--- begin Source material ---

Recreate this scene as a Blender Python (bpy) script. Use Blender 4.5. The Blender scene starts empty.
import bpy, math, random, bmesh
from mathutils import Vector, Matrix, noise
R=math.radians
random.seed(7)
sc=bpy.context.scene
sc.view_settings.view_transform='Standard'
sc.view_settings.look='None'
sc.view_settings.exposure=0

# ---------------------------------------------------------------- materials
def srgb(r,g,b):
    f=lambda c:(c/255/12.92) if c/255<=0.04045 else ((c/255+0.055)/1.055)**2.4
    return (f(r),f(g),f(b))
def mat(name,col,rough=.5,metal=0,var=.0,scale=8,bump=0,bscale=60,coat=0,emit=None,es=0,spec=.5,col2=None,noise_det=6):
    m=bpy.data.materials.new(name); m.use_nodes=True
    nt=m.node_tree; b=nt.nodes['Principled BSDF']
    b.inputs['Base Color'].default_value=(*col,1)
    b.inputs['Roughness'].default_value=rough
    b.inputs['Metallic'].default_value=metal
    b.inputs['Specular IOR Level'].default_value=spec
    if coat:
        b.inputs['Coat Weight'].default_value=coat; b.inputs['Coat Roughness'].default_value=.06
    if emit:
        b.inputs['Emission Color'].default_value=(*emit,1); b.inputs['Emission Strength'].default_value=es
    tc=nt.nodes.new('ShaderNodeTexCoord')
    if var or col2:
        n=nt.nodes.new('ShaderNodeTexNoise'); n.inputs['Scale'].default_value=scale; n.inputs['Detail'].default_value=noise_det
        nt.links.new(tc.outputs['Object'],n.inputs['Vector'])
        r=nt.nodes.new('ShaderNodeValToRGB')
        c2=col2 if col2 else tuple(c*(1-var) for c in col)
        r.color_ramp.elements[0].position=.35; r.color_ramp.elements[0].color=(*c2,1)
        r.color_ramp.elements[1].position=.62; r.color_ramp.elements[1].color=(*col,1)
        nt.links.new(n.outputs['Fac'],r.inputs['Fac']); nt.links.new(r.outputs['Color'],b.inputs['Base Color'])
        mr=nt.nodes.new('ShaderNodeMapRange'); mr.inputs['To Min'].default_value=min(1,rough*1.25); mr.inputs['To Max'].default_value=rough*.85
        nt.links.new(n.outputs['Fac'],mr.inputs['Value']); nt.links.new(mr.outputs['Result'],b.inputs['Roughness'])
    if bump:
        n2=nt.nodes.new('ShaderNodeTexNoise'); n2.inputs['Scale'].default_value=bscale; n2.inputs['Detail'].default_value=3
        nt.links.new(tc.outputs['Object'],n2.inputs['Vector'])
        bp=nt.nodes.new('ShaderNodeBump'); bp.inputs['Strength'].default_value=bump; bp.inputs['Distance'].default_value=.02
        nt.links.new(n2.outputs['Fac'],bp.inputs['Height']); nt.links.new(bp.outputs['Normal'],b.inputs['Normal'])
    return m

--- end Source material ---

### What is expected:
Write out the data exactly as it stands.

### Full response:
Recreate this scene as a Blender Python (bpy) script. Use Blender 4.5. The Blender scene starts empty.
import bpy, math, random, bmesh
from mathutils import Vector, Matrix, noise
R=math.radians
random.seed(7)
sc=bpy.context.scene
sc.view_settings.view_transform='Standard'
sc.view_settings.look='None'
sc.view_settings.exposure=0

# ---------------------------------------------------------------- materials
def srgb(r,g,b):
    f=lambda c:(c/255/12.92) if c/255<=0.04045 else ((c/255+0.055)/1.055)**2.4
    return (f(r),f(g),f(b))
def mat(name,col,rough=.5,metal=0,var=.0,scale=8,bump=0,bscale=60,coat=0,emit=None,es=0,spec=.5,col2=None,noise_det=6):
    m=bpy.data.materials.new(name); m.use_nodes=True
    nt=m.node_tree; b=nt.nodes['Principled BSDF']
    b.inputs['Base Color'].default_value=(*col,1)
    b.inputs['Roughness'].default_value=rough
    b.inputs['Metallic'].default_value=metal
    b.inputs['Specular IOR Level'].default_value=spec
    if coat:
        b.inputs['Coat Weight'].default_value=coat; b.inputs['Coat Roughness'].default_value=.06
    if emit:
        b.inputs['Emission Color'].default_value=(*emit,1); b.inputs['Emission Strength'].default_value=es
    tc=nt.nodes.new('ShaderNodeTexCoord')
    if var or col2:
        n=nt.nodes.new('ShaderNodeTexNoise'); n.inputs['Scale'].default_value=scale; n.inputs['Detail'].default_value=noise_det
        nt.links.new(tc.outputs['Object'],n.inputs['Vector'])
        r=nt.nodes.new('ShaderNodeValToRGB')
        c2=col2 if col2 else tuple(c*(1-var) for c in col)
        r.color_ramp.elements[0].position=.35; r.color_ramp.elements[0].color=(*c2,1)
        r.color_ramp.elements[1].position=.62; r.color_ramp.elements[1].color=(*col,1)
        nt.links.new(n.outputs['Fac'],r.inputs['Fac']); nt.links.new(r.outputs['Color'],b.inputs['Base Color'])
        mr=nt.nodes.new('ShaderNodeMapRange'); mr.inputs['To Min'].default_value=min(1,rough*1.25); mr.inputs['To Max'].default_value=rough*.85
        nt.links.new(n.outputs['Fac'],mr.inputs['Value']); nt.links.new(mr.outputs['Result'],b.inputs['Roughness'])
    if bump:
        n2=nt.nodes.new('ShaderNodeTexNoise'); n2.inputs['Scale'].default_value=bscale; n2.inputs['Detail'].default_value=3
        nt.links.new(tc.outputs['Object'],n2.inputs['Vector'])
        bp=nt.nodes.new('ShaderNodeBump'); bp.inputs['Strength'].default_value=bump; bp.inputs['Distance'].default_value=.02
        nt.links.new(n2.outputs['Fac'],bp.inputs['Height']); nt.links.new(bp.outputs['Normal'],b.inputs['Normal'])
    return m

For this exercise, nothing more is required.